SUPPLIED INFORMATION

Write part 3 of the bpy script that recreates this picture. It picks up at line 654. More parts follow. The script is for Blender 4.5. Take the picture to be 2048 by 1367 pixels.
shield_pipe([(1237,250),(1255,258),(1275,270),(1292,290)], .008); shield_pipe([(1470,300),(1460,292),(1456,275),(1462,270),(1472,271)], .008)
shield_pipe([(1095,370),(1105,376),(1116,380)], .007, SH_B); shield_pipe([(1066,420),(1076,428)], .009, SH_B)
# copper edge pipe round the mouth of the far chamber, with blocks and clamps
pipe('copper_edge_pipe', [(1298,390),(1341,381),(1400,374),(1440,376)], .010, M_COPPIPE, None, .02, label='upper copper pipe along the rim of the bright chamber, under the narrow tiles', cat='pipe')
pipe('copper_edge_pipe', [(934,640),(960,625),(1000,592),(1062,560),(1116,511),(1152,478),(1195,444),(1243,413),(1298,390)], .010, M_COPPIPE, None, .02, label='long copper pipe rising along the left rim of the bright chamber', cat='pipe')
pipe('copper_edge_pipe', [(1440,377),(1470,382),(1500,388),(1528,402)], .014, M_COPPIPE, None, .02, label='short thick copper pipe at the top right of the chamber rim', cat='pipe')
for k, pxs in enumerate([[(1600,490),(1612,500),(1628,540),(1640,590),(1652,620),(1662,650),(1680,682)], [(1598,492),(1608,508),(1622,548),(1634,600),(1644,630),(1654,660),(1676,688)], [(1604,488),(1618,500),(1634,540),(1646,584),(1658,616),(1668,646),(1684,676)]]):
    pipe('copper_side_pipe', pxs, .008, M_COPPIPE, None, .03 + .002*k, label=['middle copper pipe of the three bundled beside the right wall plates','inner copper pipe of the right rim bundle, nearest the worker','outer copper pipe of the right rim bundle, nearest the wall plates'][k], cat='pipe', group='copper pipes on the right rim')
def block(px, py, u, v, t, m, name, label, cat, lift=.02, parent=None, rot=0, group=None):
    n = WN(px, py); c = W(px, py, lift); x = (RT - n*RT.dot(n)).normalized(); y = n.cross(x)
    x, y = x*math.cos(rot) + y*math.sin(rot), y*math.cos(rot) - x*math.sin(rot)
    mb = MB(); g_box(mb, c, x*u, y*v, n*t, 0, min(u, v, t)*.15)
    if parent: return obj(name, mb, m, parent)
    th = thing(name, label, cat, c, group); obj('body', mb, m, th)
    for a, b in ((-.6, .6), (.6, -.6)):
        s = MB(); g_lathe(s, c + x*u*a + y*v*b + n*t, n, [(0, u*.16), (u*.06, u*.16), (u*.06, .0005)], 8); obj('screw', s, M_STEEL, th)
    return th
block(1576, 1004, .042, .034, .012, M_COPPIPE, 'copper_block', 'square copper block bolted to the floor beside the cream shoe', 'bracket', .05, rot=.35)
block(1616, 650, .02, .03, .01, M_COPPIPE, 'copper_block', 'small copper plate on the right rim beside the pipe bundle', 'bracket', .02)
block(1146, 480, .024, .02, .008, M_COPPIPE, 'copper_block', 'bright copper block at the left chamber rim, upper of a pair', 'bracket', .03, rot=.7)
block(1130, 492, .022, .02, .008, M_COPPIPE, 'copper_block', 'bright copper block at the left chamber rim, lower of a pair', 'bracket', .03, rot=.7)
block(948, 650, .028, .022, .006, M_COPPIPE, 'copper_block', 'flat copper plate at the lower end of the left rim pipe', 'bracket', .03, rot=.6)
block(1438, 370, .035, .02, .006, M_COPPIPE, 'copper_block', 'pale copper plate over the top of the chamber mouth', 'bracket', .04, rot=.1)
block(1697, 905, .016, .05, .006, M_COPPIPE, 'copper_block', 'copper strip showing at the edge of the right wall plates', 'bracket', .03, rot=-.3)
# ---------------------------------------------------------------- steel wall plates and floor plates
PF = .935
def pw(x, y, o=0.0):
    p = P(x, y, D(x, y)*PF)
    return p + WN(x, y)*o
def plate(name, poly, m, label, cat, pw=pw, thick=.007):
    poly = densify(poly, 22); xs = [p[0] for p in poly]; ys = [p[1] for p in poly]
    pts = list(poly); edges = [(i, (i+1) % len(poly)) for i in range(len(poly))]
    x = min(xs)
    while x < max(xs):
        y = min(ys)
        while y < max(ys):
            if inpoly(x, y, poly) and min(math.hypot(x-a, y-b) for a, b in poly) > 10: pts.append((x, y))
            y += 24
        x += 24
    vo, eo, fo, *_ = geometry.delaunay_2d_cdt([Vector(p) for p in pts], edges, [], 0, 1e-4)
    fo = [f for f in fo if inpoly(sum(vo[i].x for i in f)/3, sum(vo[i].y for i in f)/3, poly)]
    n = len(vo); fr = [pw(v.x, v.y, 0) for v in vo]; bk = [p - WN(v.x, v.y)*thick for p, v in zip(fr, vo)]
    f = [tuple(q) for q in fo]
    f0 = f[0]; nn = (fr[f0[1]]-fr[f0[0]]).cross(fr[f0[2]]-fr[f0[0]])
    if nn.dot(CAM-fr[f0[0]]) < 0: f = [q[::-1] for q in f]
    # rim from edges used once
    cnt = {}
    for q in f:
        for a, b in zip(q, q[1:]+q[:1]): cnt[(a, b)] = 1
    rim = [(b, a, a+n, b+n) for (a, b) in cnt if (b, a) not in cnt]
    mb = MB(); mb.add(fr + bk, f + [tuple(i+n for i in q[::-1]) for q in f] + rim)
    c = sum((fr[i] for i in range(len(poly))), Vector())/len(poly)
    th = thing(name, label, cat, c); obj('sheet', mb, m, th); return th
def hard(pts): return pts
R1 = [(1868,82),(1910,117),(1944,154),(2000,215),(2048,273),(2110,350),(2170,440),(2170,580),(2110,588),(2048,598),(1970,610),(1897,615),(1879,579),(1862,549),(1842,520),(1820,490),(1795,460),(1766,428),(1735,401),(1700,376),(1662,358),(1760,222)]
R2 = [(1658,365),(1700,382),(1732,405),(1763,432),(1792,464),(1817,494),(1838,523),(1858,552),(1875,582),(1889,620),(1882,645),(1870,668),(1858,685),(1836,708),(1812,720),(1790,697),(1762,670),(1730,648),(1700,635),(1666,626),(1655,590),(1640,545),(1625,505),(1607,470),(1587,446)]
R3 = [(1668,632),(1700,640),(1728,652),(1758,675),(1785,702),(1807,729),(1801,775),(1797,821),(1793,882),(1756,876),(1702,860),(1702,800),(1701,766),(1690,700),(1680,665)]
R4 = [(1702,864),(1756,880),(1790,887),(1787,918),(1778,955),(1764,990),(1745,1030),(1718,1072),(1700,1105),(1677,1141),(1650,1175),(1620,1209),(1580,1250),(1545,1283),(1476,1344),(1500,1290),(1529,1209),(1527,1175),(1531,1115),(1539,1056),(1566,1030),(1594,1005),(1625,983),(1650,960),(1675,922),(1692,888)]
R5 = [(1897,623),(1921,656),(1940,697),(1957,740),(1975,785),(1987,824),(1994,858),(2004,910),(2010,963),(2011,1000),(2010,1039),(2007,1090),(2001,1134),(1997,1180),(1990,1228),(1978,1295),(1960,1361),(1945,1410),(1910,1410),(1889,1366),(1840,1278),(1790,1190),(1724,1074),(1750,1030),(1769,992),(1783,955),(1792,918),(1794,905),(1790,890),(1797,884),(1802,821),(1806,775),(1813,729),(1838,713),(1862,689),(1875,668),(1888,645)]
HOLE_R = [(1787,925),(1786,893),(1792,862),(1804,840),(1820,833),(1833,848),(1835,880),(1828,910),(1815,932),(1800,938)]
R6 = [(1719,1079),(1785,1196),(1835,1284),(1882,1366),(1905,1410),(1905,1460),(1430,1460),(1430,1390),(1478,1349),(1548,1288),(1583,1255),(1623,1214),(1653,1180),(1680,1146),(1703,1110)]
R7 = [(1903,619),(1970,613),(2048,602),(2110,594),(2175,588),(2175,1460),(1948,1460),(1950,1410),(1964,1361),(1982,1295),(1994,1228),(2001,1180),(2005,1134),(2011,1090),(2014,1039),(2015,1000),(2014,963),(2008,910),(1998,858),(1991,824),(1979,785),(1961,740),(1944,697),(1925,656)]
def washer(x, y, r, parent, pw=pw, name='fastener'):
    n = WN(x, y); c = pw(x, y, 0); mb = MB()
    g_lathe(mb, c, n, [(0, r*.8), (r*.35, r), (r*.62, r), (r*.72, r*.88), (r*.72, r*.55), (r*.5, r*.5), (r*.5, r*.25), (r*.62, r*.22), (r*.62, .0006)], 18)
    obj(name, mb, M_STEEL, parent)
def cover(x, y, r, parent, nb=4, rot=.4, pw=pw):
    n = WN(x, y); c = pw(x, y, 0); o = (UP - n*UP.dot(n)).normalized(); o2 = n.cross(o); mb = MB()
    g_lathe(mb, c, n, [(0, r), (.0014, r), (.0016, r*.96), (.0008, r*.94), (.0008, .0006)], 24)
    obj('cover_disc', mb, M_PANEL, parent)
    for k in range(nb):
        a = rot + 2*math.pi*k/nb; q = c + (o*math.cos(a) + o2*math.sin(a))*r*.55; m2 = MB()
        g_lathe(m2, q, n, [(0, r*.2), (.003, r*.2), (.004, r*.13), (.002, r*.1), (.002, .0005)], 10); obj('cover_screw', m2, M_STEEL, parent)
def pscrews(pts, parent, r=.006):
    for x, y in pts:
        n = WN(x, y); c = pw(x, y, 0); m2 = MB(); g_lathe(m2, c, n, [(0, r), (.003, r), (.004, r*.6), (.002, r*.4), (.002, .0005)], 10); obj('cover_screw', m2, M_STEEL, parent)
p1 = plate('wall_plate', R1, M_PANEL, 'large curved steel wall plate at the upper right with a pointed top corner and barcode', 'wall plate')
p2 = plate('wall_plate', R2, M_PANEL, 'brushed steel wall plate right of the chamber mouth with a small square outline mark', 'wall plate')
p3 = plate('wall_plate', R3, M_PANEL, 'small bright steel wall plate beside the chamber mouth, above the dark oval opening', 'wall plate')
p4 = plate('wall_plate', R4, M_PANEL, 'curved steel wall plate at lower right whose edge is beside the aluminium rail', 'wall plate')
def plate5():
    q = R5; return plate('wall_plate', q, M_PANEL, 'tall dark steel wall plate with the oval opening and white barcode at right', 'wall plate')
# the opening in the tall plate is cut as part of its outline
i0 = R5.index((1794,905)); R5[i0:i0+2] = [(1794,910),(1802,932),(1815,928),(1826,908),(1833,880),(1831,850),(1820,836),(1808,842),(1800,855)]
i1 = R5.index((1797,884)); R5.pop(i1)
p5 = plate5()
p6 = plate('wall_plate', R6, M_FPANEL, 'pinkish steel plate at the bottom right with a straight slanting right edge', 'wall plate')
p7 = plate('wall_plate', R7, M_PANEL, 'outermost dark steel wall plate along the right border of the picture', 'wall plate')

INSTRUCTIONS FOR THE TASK
Copy down every line of the material above that includes the string "part".

COMPLETE ANSWER
Write part 3 of the bpy script that recreates this picture. It picks up at line 654. More parts follow. The script is for Blender 4.5. Take the picture to be 2048 by 1367 pixels.
# the opening in the tall plate is cut as part of its outline